(Exercise prompt)
Output every line below exactly.

* Start Material *

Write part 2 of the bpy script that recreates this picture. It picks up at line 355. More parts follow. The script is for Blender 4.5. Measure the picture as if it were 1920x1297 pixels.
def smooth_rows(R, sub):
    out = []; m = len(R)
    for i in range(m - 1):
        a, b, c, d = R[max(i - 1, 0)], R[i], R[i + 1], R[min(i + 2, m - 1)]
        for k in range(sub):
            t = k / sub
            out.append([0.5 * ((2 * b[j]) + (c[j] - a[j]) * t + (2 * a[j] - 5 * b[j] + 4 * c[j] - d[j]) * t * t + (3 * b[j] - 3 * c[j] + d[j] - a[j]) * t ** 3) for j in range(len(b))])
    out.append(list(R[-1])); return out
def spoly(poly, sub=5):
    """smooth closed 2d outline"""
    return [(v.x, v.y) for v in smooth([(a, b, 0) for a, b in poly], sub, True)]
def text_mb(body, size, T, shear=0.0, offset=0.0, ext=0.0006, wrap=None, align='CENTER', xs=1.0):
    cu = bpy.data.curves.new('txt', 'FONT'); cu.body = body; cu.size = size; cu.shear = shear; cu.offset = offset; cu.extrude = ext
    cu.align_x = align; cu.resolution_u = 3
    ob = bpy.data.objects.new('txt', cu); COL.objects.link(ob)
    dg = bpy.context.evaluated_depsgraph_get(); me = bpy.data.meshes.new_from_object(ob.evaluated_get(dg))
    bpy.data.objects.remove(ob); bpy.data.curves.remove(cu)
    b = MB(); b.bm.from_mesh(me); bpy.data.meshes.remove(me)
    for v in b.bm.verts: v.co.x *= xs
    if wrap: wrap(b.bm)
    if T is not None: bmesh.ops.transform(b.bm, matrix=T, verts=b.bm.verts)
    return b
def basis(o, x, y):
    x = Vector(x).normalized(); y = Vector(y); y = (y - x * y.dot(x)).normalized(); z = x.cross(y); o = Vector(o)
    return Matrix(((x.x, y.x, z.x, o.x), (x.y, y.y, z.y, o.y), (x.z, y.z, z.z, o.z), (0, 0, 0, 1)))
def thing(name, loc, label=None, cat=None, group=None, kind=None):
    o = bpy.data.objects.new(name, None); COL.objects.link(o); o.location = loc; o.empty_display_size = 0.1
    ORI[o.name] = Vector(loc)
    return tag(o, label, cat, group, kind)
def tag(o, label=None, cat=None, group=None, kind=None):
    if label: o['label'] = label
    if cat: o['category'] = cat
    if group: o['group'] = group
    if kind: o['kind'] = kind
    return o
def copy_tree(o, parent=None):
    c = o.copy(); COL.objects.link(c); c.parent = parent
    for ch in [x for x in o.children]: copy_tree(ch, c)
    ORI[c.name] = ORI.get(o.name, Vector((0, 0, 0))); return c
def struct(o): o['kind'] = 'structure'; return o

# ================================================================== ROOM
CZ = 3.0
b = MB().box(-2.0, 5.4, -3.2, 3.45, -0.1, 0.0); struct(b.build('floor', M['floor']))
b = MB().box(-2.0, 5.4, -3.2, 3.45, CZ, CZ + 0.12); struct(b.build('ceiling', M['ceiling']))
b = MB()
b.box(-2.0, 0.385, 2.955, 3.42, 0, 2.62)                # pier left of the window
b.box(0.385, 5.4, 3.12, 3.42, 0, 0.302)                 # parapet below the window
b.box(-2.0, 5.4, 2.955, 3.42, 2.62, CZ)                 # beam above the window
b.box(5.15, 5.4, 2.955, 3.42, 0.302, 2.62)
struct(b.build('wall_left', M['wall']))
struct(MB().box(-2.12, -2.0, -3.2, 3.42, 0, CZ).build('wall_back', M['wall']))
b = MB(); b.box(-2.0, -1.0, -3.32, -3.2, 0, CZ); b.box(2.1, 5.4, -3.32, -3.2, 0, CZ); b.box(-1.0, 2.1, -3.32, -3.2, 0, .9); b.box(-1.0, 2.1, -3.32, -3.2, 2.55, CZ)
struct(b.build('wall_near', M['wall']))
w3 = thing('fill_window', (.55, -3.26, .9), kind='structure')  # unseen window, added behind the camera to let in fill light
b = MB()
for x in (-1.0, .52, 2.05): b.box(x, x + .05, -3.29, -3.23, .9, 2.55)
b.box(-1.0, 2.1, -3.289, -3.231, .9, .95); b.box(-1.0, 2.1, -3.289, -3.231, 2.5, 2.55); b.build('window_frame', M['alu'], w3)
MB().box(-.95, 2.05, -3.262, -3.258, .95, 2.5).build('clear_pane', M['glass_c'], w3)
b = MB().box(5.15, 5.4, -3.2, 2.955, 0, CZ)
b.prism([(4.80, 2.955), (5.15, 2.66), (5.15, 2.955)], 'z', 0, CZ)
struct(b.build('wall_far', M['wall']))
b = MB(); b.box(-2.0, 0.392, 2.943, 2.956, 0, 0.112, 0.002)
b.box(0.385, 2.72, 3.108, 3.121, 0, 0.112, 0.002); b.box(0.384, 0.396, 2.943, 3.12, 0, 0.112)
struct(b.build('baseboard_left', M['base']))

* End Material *

(Solved problem)
Write part 2 of the bpy script that recreates this picture. It picks up at line 355. More parts follow. The script is for Blender 4.5. Measure the picture as if it were 1920x1297 pixels.
def smooth_rows(R, sub):
    out = []; m = len(R)
    for i in range(m - 1):
        a, b, c, d = R[max(i - 1, 0)], R[i], R[i + 1], R[min(i + 2, m - 1)]
        for k in range(sub):
            t = k / sub
            out.append([0.5 * ((2 * b[j]) + (c[j] - a[j]) * t + (2 * a[j] - 5 * b[j] + 4 * c[j] - d[j]) * t * t + (3 * b[j] - 3 * c[j] + d[j] - a[j]) * t ** 3) for j in range(len(b))])
    out.append(list(R[-1])); return out
def spoly(poly, sub=5):
    """smooth closed 2d outline"""
    return [(v.x, v.y) for v in smooth([(a, b, 0) for a, b in poly], sub, True)]
def text_mb(body, size, T, shear=0.0, offset=0.0, ext=0.0006, wrap=None, align='CENTER', xs=1.0):
    cu = bpy.data.curves.new('txt', 'FONT'); cu.body = body; cu.size = size; cu.shear = shear; cu.offset = offset; cu.extrude = ext
    cu.align_x = align; cu.resolution_u = 3
    ob = bpy.data.objects.new('txt', cu); COL.objects.link(ob)
    dg = bpy.context.evaluated_depsgraph_get(); me = bpy.data.meshes.new_from_object(ob.evaluated_get(dg))
    bpy.data.objects.remove(ob); bpy.data.curves.remove(cu)
    b = MB(); b.bm.from_mesh(me); bpy.data.meshes.remove(me)
    for v in b.bm.verts: v.co.x *= xs
    if wrap: wrap(b.bm)
    if T is not None: bmesh.ops.transform(b.bm, matrix=T, verts=b.bm.verts)
    return b
def basis(o, x, y):
    x = Vector(x).normalized(); y = Vector(y); y = (y - x * y.dot(x)).normalized(); z = x.cross(y); o = Vector(o)
    return Matrix(((x.x, y.x, z.x, o.x), (x.y, y.y, z.y, o.y), (x.z, y.z, z.z, o.z), (0, 0, 0, 1)))
def thing(name, loc, label=None, cat=None, group=None, kind=None):
    o = bpy.data.objects.new(name, None); COL.objects.link(o); o.location = loc; o.empty_display_size = 0.1
    ORI[o.name] = Vector(loc)
    return tag(o, label, cat, group, kind)
def tag(o, label=None, cat=None, group=None, kind=None):
    if label: o['label'] = label
    if cat: o['category'] = cat
    if group: o['group'] = group
    if kind: o['kind'] = kind
    return o
def copy_tree(o, parent=None):
    c = o.copy(); COL.objects.link(c); c.parent = parent
    for ch in [x for x in o.children]: copy_tree(ch, c)
    ORI[c.name] = ORI.get(o.name, Vector((0, 0, 0))); return c
def struct(o): o['kind'] = 'structure'; return o

# ================================================================== ROOM
CZ = 3.0
b = MB().box(-2.0, 5.4, -3.2, 3.45, -0.1, 0.0); struct(b.build('floor', M['floor']))
b = MB().box(-2.0, 5.4, -3.2, 3.45, CZ, CZ + 0.12); struct(b.build('ceiling', M['ceiling']))
b = MB()
b.box(-2.0, 0.385, 2.955, 3.42, 0, 2.62)                # pier left of the window
b.box(0.385, 5.4, 3.12, 3.42, 0, 0.302)                 # parapet below the window
b.box(-2.0, 5.4, 2.955, 3.42, 2.62, CZ)                 # beam above the window
b.box(5.15, 5.4, 2.955, 3.42, 0.302, 2.62)
struct(b.build('wall_left', M['wall']))
struct(MB().box(-2.12, -2.0, -3.2, 3.42, 0, CZ).build('wall_back', M['wall']))
b = MB(); b.box(-2.0, -1.0, -3.32, -3.2, 0, CZ); b.box(2.1, 5.4, -3.32, -3.2, 0, CZ); b.box(-1.0, 2.1, -3.32, -3.2, 0, .9); b.box(-1.0, 2.1, -3.32, -3.2, 2.55, CZ)
struct(b.build('wall_near', M['wall']))
w3 = thing('fill_window', (.55, -3.26, .9), kind='structure')  # unseen window, added behind the camera to let in fill light
b = MB()
for x in (-1.0, .52, 2.05): b.box(x, x + .05, -3.29, -3.23, .9, 2.55)
b.box(-1.0, 2.1, -3.289, -3.231, .9, .95); b.box(-1.0, 2.1, -3.289, -3.231, 2.5, 2.55); b.build('window_frame', M['alu'], w3)
MB().box(-.95, 2.05, -3.262, -3.258, .95, 2.5).build('clear_pane', M['glass_c'], w3)
b = MB().box(5.15, 5.4, -3.2, 2.955, 0, CZ)
b.prism([(4.80, 2.955), (5.15, 2.66), (5.15, 2.955)], 'z', 0, CZ)
struct(b.build('wall_far', M['wall']))
b = MB(); b.box(-2.0, 0.392, 2.943, 2.956, 0, 0.112, 0.002)
b.box(0.385, 2.72, 3.108, 3.121, 0, 0.112, 0.002); b.box(0.384, 0.396, 2.943, 3.12, 0, 0.112)
struct(b.build('baseboard_left', M['base']))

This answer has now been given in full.